日本は女性差別を撤廃すべきだが、外圧で皇室典範の改正を求めるのは間違い
<日本政府に対する国連の女性差別撤廃委員会の勧告には強く賛成できるところも、反対したいところもある>
日本は1985年に、女性に対するあらゆる形態の差別を撤廃する条約(女性差別撤廃条約)を批准した。それ以来、日本政府は国連に対し、定期的に実施状況の報告書を提出することになっている。【西村カリン(ジャーナリスト)】 今年10月末、9回目の日本政府報告に対して、国連の女性差別撤廃委員会が総括所見(勧告)を発表した。委員会の質問への政府の回答を読んだところ、評価できるところがあるのは事実だが、違和感のあるところもあった。同じように、委員会の総括所見の中には強く賛成できるところもあれば、反対したい部分もある。 ここ数年の日本で、法改正によって女性差別問題が改善されたのは、女性にのみ設けられていた再婚禁止期間の廃止や、レイプが合意のない性行為と定義されたことなどがある。そういった進歩は委員会も評価しているが、今は全く進んでいない部分に注目すべきだろう。 1つは選択的夫婦別姓。日本政府は「国民各層の意見や国会における議論の動向を注視しながら、司法の判断も踏まえ、さらなる検討を進める」と強調しているけれど、与党の自民党は具体的に何もしてこなかった。10月の総選挙の結果、野党が強くなり、ようやく進展が見られそうだが、やはり動きは遅い。
「女性の体の管理」という問題
同じように、「衆議院議員および参議院議員の候補者に占める女性の割合を2025年までに35%とすることを努力目標として念頭に置きながら、政党に対して、自主的な取り組みの実施を要請しています」と政府は強調する。だが残念ながら、来年にその目標を達成するのはもう無理だろう。今回の総選挙では女性の候補者も当選者も過去最高だったが、それでも女性候補者の比率は23.4%だ。
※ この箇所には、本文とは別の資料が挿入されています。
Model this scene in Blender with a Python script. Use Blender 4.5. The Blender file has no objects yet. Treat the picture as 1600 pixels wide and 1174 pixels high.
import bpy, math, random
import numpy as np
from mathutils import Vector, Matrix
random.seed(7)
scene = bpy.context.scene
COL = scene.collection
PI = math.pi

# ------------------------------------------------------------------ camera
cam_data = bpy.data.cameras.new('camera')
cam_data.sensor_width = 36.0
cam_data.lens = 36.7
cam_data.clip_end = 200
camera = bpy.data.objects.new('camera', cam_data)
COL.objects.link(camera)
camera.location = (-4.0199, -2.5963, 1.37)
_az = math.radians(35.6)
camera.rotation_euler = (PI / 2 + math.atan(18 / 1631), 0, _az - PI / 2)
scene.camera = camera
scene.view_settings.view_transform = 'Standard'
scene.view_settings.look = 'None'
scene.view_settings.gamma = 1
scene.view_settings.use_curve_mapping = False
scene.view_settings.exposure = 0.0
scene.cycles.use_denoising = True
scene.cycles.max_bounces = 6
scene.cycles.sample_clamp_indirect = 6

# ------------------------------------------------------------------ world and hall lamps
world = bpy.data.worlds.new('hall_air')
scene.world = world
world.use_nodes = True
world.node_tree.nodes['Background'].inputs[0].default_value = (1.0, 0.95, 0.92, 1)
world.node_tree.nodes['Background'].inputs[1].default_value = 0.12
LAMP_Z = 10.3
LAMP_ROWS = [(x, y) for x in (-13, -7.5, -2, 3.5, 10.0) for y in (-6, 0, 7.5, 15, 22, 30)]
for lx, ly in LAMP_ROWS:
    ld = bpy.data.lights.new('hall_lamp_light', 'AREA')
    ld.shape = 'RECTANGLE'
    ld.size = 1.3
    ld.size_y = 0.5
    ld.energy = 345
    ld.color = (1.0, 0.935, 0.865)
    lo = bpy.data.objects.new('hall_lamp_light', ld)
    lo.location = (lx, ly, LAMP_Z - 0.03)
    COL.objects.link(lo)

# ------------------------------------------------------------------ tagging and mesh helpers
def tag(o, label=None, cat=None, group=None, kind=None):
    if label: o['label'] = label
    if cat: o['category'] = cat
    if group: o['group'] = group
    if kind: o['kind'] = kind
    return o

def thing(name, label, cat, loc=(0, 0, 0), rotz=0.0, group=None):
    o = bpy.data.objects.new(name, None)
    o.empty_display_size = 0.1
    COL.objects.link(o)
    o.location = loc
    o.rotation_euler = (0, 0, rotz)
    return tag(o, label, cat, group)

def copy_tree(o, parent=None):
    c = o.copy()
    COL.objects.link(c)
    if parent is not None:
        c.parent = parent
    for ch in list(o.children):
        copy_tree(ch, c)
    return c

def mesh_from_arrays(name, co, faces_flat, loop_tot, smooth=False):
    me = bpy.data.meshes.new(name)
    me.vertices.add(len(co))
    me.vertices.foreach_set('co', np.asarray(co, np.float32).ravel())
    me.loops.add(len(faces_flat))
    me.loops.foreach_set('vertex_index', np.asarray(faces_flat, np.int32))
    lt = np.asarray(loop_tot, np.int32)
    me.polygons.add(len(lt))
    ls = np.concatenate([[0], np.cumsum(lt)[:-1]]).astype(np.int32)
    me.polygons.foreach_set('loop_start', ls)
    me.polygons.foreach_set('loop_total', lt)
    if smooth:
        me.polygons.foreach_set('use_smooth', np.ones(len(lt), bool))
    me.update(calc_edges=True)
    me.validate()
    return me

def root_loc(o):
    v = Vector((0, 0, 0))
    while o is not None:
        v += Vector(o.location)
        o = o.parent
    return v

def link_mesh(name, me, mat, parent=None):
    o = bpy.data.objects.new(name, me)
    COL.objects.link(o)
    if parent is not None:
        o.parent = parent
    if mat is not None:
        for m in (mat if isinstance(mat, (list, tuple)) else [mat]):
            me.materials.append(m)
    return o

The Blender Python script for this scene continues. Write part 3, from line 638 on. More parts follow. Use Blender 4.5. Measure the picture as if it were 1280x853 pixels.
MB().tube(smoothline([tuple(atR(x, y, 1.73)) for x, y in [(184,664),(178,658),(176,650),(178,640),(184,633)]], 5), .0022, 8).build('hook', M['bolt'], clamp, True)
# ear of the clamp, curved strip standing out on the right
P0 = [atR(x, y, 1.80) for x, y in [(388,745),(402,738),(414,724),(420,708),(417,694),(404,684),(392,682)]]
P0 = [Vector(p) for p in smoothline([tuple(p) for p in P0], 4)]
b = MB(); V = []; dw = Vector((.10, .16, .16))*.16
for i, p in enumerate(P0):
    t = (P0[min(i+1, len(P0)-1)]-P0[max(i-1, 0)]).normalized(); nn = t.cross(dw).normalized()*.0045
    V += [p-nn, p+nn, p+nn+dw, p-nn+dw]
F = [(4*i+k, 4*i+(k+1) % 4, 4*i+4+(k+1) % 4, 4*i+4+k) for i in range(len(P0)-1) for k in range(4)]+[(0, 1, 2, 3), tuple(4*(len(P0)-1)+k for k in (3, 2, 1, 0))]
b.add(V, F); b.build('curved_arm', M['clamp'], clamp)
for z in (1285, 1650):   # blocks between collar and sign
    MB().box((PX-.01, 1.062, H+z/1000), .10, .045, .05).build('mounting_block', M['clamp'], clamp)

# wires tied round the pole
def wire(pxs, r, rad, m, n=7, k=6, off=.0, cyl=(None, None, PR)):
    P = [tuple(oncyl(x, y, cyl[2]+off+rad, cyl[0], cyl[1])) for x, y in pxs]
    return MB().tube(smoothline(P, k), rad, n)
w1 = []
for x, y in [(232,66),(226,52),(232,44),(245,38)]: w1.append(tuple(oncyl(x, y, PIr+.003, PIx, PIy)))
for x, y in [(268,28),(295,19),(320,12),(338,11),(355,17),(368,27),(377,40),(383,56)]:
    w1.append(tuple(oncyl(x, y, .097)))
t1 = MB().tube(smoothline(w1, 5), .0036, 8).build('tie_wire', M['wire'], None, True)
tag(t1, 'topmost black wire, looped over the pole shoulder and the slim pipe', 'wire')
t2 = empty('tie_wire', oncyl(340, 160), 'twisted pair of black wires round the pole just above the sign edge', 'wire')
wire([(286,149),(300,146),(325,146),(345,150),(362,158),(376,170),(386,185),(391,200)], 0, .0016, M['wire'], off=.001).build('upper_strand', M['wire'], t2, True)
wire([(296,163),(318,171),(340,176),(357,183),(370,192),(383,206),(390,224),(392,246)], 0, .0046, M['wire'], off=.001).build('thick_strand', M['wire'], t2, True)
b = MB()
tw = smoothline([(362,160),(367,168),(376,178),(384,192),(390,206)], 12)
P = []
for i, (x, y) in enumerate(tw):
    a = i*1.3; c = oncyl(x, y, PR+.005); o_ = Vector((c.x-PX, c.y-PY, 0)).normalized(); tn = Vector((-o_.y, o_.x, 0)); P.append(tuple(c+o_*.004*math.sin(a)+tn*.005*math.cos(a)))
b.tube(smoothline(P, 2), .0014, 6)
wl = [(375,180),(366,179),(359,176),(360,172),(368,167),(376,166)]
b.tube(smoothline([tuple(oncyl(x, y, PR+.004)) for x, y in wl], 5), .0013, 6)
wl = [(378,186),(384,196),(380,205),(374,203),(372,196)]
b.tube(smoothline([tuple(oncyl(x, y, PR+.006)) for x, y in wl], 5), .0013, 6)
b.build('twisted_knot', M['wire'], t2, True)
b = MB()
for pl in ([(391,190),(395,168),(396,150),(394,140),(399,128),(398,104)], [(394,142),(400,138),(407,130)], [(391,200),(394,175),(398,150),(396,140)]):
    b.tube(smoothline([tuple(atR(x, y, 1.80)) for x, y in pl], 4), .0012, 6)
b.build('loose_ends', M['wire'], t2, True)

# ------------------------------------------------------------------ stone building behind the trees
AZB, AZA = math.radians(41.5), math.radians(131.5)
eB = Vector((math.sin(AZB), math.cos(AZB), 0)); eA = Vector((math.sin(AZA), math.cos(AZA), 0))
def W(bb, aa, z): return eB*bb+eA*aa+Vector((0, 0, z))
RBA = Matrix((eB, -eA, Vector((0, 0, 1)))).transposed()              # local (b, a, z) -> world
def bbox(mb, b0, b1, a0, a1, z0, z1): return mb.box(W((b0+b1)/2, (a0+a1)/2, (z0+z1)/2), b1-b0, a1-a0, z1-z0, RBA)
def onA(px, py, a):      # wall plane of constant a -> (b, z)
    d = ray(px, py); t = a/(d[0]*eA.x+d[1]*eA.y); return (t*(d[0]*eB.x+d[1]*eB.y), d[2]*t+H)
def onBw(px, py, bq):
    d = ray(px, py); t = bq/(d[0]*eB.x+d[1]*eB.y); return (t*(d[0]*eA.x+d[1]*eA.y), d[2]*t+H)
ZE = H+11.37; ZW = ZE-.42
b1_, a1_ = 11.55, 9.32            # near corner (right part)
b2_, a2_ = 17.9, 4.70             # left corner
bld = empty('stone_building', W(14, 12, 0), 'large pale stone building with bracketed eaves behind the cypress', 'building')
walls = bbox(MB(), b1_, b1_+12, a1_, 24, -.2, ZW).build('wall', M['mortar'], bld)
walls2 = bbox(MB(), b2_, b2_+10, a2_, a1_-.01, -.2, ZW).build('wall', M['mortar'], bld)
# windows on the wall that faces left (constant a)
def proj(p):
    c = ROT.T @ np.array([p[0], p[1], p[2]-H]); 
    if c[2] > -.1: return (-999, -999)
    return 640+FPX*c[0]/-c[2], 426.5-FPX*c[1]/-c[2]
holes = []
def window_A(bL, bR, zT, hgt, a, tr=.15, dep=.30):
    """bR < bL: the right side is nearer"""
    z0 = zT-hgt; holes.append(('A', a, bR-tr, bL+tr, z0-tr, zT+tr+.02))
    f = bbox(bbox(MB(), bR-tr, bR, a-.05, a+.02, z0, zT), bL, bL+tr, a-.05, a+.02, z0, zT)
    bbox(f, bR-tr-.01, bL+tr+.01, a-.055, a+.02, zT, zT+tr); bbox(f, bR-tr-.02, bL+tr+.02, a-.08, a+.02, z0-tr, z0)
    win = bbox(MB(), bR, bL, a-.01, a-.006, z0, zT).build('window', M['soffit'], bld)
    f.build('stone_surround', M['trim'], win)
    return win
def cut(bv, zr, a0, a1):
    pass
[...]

女性の国会議員が増えない限り、女性への差別問題は完全に理解されず、解決もされないだろう。 特に女性の体の管理問題への対応が難しい。例えば、委員会は人工妊娠中絶における「配偶者の同意」という要件の廃止を求めている。私もこれに大賛成だ。現行法では、妊娠した女性は配偶者の同意がない限り中絶ができない。事実上、最終判断をするのは女性ではなく男性だ。 これの何が問題かを男性の政治家はあまり理解せず、気にもしないだろう。むしろ少子化のなか、中絶をしやすくすると出生数がさらに減ってしまうと彼らは恐れるかもしれない。 記者会見で林芳正官房長官に、配偶者の同意の廃止について質問したところ、本人はすぐに回答ができず、9人いる男性官僚の1人が渡すメモを待ち、当たり障りのない回答を読み上げた。男性政治家にはそういった質問の意義はなかなか通じないのだと思った。同じように、緊急避妊ピル(アフターピル)へのアクセスの問題もやはり女性政治家が取り上げないとなかなか進まないと危惧している。そういう面を考えれば、国連の委員会の指摘は重要だ。